→ What is asked: Search the material for the word "from" and report each line where it turns up.

→ Data lines:
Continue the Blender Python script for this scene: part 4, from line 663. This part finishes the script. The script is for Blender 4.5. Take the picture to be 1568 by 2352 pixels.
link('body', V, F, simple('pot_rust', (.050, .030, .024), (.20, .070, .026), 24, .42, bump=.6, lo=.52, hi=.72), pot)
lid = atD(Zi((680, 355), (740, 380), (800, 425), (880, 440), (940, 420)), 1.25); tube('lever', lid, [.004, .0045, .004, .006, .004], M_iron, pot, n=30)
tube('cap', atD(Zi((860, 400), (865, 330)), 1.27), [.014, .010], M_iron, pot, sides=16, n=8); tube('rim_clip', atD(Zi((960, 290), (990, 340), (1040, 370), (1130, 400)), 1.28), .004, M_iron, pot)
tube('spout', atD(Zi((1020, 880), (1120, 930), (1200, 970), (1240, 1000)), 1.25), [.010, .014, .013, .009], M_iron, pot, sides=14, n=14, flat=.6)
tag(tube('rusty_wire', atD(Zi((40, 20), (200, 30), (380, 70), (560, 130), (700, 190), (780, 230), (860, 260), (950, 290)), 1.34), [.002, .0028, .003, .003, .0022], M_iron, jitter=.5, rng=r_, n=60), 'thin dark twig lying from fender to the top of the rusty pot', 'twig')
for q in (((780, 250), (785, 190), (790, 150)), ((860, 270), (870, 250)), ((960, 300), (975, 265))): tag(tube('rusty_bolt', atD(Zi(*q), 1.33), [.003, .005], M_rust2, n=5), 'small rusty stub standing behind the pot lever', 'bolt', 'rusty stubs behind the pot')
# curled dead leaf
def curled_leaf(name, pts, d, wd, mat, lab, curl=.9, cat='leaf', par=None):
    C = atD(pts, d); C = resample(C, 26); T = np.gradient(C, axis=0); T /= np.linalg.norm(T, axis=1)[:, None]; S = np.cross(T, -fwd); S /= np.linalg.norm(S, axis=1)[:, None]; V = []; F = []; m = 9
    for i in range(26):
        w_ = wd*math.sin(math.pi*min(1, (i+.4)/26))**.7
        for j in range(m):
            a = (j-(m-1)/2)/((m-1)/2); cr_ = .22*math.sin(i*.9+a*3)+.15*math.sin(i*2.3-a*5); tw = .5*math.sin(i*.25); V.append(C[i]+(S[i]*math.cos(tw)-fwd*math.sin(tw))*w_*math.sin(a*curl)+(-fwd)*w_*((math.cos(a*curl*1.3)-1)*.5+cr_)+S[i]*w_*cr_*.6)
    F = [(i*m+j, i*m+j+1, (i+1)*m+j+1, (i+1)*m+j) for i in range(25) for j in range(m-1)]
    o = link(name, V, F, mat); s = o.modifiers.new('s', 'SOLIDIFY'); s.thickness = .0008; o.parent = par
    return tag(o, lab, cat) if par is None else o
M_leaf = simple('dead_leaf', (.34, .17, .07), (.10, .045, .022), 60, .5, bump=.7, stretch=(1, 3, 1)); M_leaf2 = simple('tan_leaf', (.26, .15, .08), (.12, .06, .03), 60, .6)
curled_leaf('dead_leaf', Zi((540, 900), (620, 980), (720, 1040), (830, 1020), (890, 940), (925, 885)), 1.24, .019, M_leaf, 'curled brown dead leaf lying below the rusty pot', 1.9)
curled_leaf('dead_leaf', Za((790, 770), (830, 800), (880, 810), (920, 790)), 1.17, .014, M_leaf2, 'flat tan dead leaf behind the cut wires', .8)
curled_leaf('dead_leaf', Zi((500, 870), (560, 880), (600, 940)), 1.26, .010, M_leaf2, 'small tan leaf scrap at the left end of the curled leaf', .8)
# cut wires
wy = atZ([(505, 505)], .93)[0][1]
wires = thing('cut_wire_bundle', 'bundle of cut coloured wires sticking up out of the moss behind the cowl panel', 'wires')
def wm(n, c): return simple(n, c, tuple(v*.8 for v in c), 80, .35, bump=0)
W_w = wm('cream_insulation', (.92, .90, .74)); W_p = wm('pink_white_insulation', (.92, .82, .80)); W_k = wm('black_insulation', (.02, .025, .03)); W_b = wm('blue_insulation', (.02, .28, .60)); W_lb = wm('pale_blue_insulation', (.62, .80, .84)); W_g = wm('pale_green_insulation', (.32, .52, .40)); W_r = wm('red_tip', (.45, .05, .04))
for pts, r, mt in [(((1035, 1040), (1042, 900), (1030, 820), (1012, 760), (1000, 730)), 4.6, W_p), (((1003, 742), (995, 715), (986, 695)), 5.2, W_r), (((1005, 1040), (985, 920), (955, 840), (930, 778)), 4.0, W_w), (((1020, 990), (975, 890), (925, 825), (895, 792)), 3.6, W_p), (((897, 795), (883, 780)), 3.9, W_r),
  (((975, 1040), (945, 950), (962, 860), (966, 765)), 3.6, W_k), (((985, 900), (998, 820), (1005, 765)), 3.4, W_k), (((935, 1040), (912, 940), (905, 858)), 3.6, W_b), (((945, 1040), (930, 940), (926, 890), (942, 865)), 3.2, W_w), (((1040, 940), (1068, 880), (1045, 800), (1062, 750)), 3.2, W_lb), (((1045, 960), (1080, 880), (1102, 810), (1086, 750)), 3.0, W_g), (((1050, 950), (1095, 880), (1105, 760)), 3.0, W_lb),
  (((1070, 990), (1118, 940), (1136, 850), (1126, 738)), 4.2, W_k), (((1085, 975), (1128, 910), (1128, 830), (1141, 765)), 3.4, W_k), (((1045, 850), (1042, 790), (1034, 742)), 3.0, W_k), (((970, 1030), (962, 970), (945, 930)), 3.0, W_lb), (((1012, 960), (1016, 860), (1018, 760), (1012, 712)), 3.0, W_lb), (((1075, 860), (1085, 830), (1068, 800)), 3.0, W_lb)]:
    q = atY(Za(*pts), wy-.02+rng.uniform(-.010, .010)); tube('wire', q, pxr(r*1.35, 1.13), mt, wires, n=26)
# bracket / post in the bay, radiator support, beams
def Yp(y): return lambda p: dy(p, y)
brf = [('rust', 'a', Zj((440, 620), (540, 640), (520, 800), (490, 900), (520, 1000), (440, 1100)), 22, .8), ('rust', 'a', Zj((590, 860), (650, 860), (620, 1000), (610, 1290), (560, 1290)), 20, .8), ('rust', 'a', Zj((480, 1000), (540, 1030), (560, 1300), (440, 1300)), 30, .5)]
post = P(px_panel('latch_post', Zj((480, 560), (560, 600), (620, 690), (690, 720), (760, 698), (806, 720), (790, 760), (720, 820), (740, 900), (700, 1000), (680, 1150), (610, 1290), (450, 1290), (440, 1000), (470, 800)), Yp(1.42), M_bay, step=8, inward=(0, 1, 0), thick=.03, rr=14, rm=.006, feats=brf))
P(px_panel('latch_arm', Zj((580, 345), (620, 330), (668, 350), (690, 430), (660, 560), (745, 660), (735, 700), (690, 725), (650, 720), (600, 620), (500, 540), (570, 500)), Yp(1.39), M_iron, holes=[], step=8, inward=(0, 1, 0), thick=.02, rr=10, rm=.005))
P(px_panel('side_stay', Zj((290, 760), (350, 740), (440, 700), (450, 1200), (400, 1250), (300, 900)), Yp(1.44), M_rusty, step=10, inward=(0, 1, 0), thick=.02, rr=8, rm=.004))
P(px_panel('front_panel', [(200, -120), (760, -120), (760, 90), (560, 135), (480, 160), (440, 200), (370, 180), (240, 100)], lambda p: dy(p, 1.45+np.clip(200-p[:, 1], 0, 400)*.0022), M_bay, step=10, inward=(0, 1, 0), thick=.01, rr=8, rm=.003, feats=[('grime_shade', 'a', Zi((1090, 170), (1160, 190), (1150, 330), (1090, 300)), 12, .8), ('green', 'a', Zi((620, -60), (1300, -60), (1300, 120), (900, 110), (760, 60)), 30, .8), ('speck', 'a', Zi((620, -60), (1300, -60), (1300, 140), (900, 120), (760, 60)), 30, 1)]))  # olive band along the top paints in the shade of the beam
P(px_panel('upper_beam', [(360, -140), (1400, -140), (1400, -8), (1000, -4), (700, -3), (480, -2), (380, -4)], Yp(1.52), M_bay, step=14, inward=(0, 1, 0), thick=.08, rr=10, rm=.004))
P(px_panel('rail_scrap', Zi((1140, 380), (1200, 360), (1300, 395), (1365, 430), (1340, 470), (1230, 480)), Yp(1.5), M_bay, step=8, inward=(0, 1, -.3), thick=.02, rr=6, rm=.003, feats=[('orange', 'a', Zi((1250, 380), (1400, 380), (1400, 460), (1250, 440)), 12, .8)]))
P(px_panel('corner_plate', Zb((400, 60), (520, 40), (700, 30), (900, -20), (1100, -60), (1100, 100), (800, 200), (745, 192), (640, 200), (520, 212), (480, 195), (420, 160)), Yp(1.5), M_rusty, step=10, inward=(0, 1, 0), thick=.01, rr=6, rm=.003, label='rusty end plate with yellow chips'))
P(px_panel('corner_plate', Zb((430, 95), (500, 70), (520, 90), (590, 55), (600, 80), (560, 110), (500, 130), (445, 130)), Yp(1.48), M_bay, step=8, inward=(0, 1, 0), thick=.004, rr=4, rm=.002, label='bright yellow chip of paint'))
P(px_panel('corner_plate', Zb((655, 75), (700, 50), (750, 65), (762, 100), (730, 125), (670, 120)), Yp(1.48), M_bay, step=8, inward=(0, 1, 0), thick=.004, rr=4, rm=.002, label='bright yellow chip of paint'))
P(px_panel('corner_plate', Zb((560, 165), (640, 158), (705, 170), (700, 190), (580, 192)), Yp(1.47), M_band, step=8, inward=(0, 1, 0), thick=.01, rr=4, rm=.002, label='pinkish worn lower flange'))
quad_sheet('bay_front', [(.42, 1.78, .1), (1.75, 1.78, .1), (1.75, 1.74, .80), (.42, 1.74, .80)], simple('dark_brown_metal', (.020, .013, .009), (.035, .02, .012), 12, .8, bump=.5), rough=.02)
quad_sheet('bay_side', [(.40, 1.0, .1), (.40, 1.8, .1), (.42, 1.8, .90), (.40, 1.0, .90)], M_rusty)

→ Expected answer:
Continue the Blender Python script for this scene: part 4, from line 663. This part finishes the script. The script is for Blender 4.5. Take the picture to be 1568 by 2352 pixels.
tag(tube('rusty_wire', atD(Zi((40, 20), (200, 30), (380, 70), (560, 130), (700, 190), (780, 230), (860, 260), (950, 290)), 1.34), [.002, .0028, .003, .003, .0022], M_iron, jitter=.5, rng=r_, n=60), 'thin dark twig lying from fender to the top of the rusty pot', 'twig')